Se a procedência dos vinhos descrita nos rótulos deve mudar, as castas e até os blends (misturas de uvas que fazem um vinho) também se transformarão à medida que a temperatura do planeta sobe. Variedades com melhor adaptação ao calor, como tempranillo, syrah e garnacha, podem ter sua produção aumentada para substituir uvas que se dão melhor em climas frios, como pinot noir e cabernet franc. Alguns vinhos brancos, talvez tenham sua produção seriamente afetada e corram sério risco de desaparecer. Isso porque a casca das uvas de que são feitos não consegue resistir ao clima mais quente, podendo levar à extinção dos vinhos produzidos a partir de castas como gewürztraminer ou pinot gris.
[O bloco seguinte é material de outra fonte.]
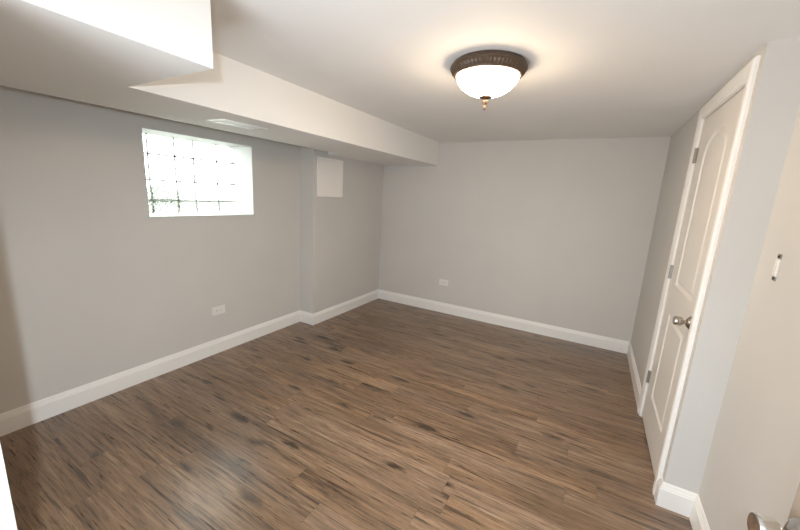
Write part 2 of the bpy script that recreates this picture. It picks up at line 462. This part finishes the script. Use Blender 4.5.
# casing: mitred frame swept round the opening, profile (across, out)
bm = B()
CP = [(0.004, 0), (0.004, .009), (.012, .012), (.020, .012), (.026, .015), (.058, .019), (.070, .019), (CW - .004, .016), (CW, .010), (CW, 0)]
pts = [((DY1, 0), (1, 0)), ((DY1, DH), (1, 1)), ((DY2, DH), (-1, 1)), ((DY2, 0), (-1, 0))]
cols = []
for (yy, zz), (my, mz) in pts:
    cols.append([bm.verts.new((W - o_, yy + my * a, zz + mz * a)) for a, o_ in CP])
for A, C in zip(cols, cols[1:]):
    for i in range(len(CP)):
        j = (i + 1) % len(CP); bm.faces.new((A[i], C[i], C[j], A[j]))
bm.faces.new(cols[0]); bm.faces.new(cols[-1][::-1])
rel(link('door_casing', bm, M_TRIM, door), door)
# knob: flared rosette, neck and barrel-shaped grip
def knob(root, p, mat, k=1.0, world=True):
    m4 = Matrix.Translation(p) @ Matrix.Rotation(-PI / 2, 4, 'Y')
    r_ = B(); lathe(r_, [(0, 0), (.0335 * k, 0), (.034 * k, .002), (.032 * k, .006), (.025 * k, .012), (.016 * k, .018), (.0115 * k, .020), (0, .020)], m4)
    a = link('knob_rosette', r_, mat, root, True)
    r_ = B(); lathe(r_, [(0, .014), (.0105 * k, .014), (.0095 * k, .024), (.012 * k, .030), (.0195 * k, .034), (.0225 * k, .039), (.0232 * k, .050), (.0228 * k, .062), (.021 * k, .0675), (.018 * k, .069), (0, .0695)], m4)
    b = link('door_knob', r_, mat, root, True)
    if world: rel(a, root); rel(b, root)
knob(door, Vector((W + .003, -1.937, .931)), M_NICKEL)
for z in (.318, 1.085, 1.832):
    bm = B()
    box(bm, W - .0065, W + .004, DY1 - .010, DY1 + .008, z - .044, z + .044, .001)
    lathe(bm, [(0, -.046), (.004, -.046), (.0065, -.044), (.0065, .044), (.004, .046), (0, .046)], Matrix.Translation((W - .0085, DY1 + .001, z)), 16)
    for q in (-.03, 0, .03):
        lathe(bm, [(0, 0), (.0035, 0), (.002, .0012), (0, .0012)], Matrix.Translation((W - .0065, DY1 - .006, z + q)) @ Matrix.Rotation(-PI / 2, 4, 'Y'), 10)
    rel(link('door_hinge', bm, M_HINGE, door), door)

# entry door leaf, swung open beside the camera
leaf = empty('door_2', (3.115, -4.03, 0), 'open tan entry door at lower right edge, its bright round knob in view', 'door', 'structure', None, math.radians(5.0))
LW = .80                               # built in the leaf's own frame: Y from hinge to latch, room face at X = 0
panel_door(leaf, 0, 1, 0, LW, .012, 2.03, .035, [outline(.115, LW - .115, 1.025, 1.90, .125), outline(.115, LW - .115, .245, .84, 0)], M_LEAFDOOR, False)
knob(leaf, Vector((0, LW - .045, .888)), M_CHROME, 1.12, False)
bm = B(); box(bm, .004, .031, LW - .001, LW + .0015, .858, .918, .0005)
link('latch_plate', bm, M_CHROME, leaf)

# ------------------------------------------------------------------ ceiling lamp
LX, LY = 2.047, -2.280
lamp = empty('ceiling_lamp', (LX, LY, H), 'round bronze flush ceiling lamp with glowing frosted dome', 'lamp')
bm = B()
def flute(i, h): return 1.0 if h > -.033 or h < -.054 else 1 + (.010 if i % 2 else -.010)
lathe(bm, [(0, 0), (.174, 0), (.177, -.004), (.181, -.012), (.188, -.018), (.190, -.022), (.190, -.027), (.186, -.031), (.183, -.034), (.179, -.044), (.171, -.053), (.168, -.057), (.165, -.062), (.156, -.062), (.156, -.05), (0, -.045)],
      Matrix.Identity(4), 120, flute)
link('lamp_pan', bm, M_BRONZE, lamp, False)
bm = B()
prof = []
for i in range(17):
    a = i / 16 * PI / 2
    prof.append((.156 * math.cos(a) if i < 16 else 0, -.056 - .098 * math.sin(a) ** 1.15))
lathe(bm, prof, Matrix.Identity(4), 64)
link('lamp_dome', bm, M_DOME, lamp, True)
bm = B()
lathe(bm, [(0, -.148), (.012, -.148), (.029, -.152), (.032, -.155), (.031, -.158), (.018, -.163), (.013, -.168), (.015, -.174), (.0145, -.181), (.008, -.190), (.0055, -.196), (.007, -.201), (.0045, -.211), (0, -.220)], Matrix.Identity(4), 32)
link('lamp_finial', bm, M_BRONZE, lamp, True)

# ------------------------------------------------------------------ register in the soffit
vx0, vx1, vy0, vy1 = .452, .612, -2.765, -2.440
vent = empty('air_vent', ((vx0 + vx1) / 2, (vy0 + vy1) / 2, ZS), 'white louvred air vent set in the soffit above the window', 'vent')
bm = B(); fw = .022
for b_ in ((vx0, vx1, vy0, vy0 + fw), (vx0, vx1, vy1 - fw, vy1), (vx0, vx0 + fw, vy0 + fw, vy1 - fw), (vx1 - fw, vx1, vy0 + fw, vy1 - fw)):
    box(bm, *b_, ZS - .003, ZS, .0008)
rel(link('vent_frame', bm, M_VENT, vent), vent)
bm = B(); box(bm, vx0 + fw, vx1 - fw, vy0 + fw, vy1 - fw, ZS - .0012, ZS)
rel(link('vent_backing', bm, M_DARK, vent), vent)
n = 3; x0, x1 = vx0 + fw, vx1 - fw
for i in range(n):
    bm = B(); xc = x0 + (i + .5) * (x1 - x0) / n
    box(bm, -.012, .012, vy0 + fw, vy1 - fw, -.0006, .0006)
    bmesh.ops.rotate(bm, verts=bm.verts, cent=(0, 0, 0), matrix=Matrix.Rotation(math.radians(-2), 3, 'Y'))
    bmesh.ops.translate(bm, verts=bm.verts, vec=(xc, 0, ZS - .0024))
    rel(link('vent_slat', bm, M_VENT, vent), vent)

# ------------------------------------------------------------------ access panel on the chase
py0, py1, pz0, pz1 = -1.300, -.880, 1.434, 1.846
acc = empty('access_panel', (0, (py0 + py1) / 2, pz0), 'square white access panel under the soffit near the corner', 'access panel')
bm = B(); fw = .022
for b_ in ((py0, py1, pz0, pz0 + fw), (py0, py1, pz1 - fw, pz1), (py0, py0 + fw, pz0 + fw, pz1 - fw), (py1 - fw, py1, pz0 + fw, pz1 - fw)):
    box(bm, 0, .011, *b_, .002)
rel(link('panel_frame', bm, M_PANEL, acc), acc)
bm = B(); box(bm, 0, .008, py0 + fw + .001, py1 - fw - .001, pz0 + fw + .001, pz1 - fw - .001, .001)
rel(link('panel_door', bm, M_PANEL, acc), acc)

# ------------------------------------------------------------------ power outlets, mounted sideways
def outlet(loc, rz, label):
    """built in a frame where X runs along the wall, -Y into the room"""
    t = empty('power_outlet', loc, label, 'outlet', group='sideways power outlets', rz=rz)
    bm = B(); box(bm, -.062, .062, -.006, 0, -.039, .039, .003); link('cover_plate', bm, M_PLASTIC, t)
    for sx in (-.0215, .0215):
        bm = B(); box(bm, sx - .0145, sx + .0145, -.0085, -.005, -.0175, .0175, .004)
        r = link('socket', bm, M_PLASTIC, t)
        bm = B()
        box(bm, sx - .007, sx + .001, -.0089, -.008, .0055, .0075); box(bm, sx - .006, sx + .001, -.0089, -.008, -.0075, -.0055)
        box(bm, sx + .006, sx + .010, -.0089, -.008, -.002, .002)
        link('socket_slots', bm, M_DARK, r)
    bm = B(); lathe(bm, [(0, 0), (.003, 0), (.002, .0012), (0, .0012)], Matrix.Translation((0, -.006, 0)) @ Matrix.Rotation(PI / 2, 4, 'X'), 12)
    link('plate_screw', bm, M_HINGE, t)
outlet((XL, -2.336, .397), PI / 2, 'white sideways power outlet low on the window wall')
outlet((1.006, 0, .408), 0, 'white sideways power outlet low on the far wall')

# ------------------------------------------------------------------ uncovered light switch on the near right wall
sw = empty('light_switch', (XR, -2.300, 1.295), 'narrow white light switch without cover plate beside the closet wall', 'light switch')
bm = B(); box(bm, -.0045, 0, -.0165, .0165, -.034, .034, .001); link('switch_body', bm, M_PLASTIC, sw)
bm = B(); box(bm, -.0075, -.004, -.011, .011, -.024, .024, .001); link('switch_rocker', bm, M_PLASTIC, sw)
for s in (-1, 1):
    bm = B(); z0, z1 = sorted((s * .034, s * .051)); box(bm, -.003, 0, -.015, .015, z0, z1, .0008)
    y_ = link('mounting_ear', bm, M_HINGE, sw)
    bm = B(); lathe(bm, [(0, 0), (.004, 0), (.003, .003), (0, .003)], Matrix.Translation((-.003, 0, s * .0425)) @ Matrix.Rotation(-PI / 2, 4, 'Y'), 12)
    link('mounting_screw', bm, M_DARK, y_)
Outro efeito colateral do calor é o aumento da porcentagem de álcool nas garrafas. Ao fazer fotossíntese, as parreiras produzem açúcar, que se transforma em álcool durante o processo de fermentação. Graças à maior incidência de raios solares e ao efeito estufa, as uvas vão amadurecer mais rápido. Isso faz os frutos concentrarem mais açúcar, que será metabolizado em álcool. Qual o resultado então? Maior teor alcoólico, o que já vem sendo comprovado: vinhos produzidos hoje em Bordeaux, na França, contêm até 16% de álcool. No início da década de 1980, esse percentual era 3,5 pontos menor. Os vinhos feitos da uva zinfandel,  na Califórnia, ficaram 30% mais alcoólicos desde 1990, segundo a Associação de Viticultores do Vale do Napa.
Enquanto algumas vinícolas compram propriedades em regiões mais promissoras como a Bodegas Torres – uma das maiores da Espanha, que acaba de garantir terras para começar a produzir na Tasmânia,  outras investem em técnicas para suavizar o calor e proteger as uvas do Sol. Na Califórnia, produtores contam com o custoso trabalho manual de agricultores para descartar as uvas muito maduras. Cerca de 15% da produção de uvas que poderiam ser boas vai para o lixo. É como abrir mão de 15% da sua produção em prol de um vinho de melhor qualidade. Os custos, claro, são repassados a nós, consumidores e enófilos, tornando os vinhos mais caros.
Outra questão que pode elevar o preço da bebida são as chuvas torrenciais, cada vez mais comuns em muitos países. Em 2016, vinicultores da Borgonha, na França, foram surpreendidos por uma tempestade de granizo de três minutos de duração que afetou algo entre 50% e 90% da produção de uvas de algumas propriedades. Além de alterar as temperaturas médias e os regimes de precipitação, o aquecimento global pode provocar eventos extremos como inundações e tempestades, muito prejudiciais às uvas. Essas perdas exigem replantio e investimentos que podem até dobrar o preço dos vinhos nas próximas décadas. Segundo informações da Universidade de Adelaide, na Austrália, um metro quadrado de parreiral, por exemplo, pode custar mais de US$ 25 mil em regiões da Europa e dos Estados Unidos.
Mas, para nós, amantes de vinho já preocupados com os problemas causados pelo aquecimento do planeta até 2050, as más notícias não param por aí, infelizmente. Previsões feitas pelo Imperial College, do Reino Unido, indicam que mesmo áreas consideradas promissoras para produzir vinhos na Inglaterra serão quentes demais para isso 30 anos mais tarde – em 2080. Temos de torcer para que tais estudos não sejam tão precisos e estudar alternativas para controlar o aumento da temperatura do planeta nos próximos anos. Do contrário, a taça de vinho no jantar terá de ser substituída por um copo d’água. Isso, se houver água, claro!
“Nas vitórias  é merecido, nas derrotas é necessário.”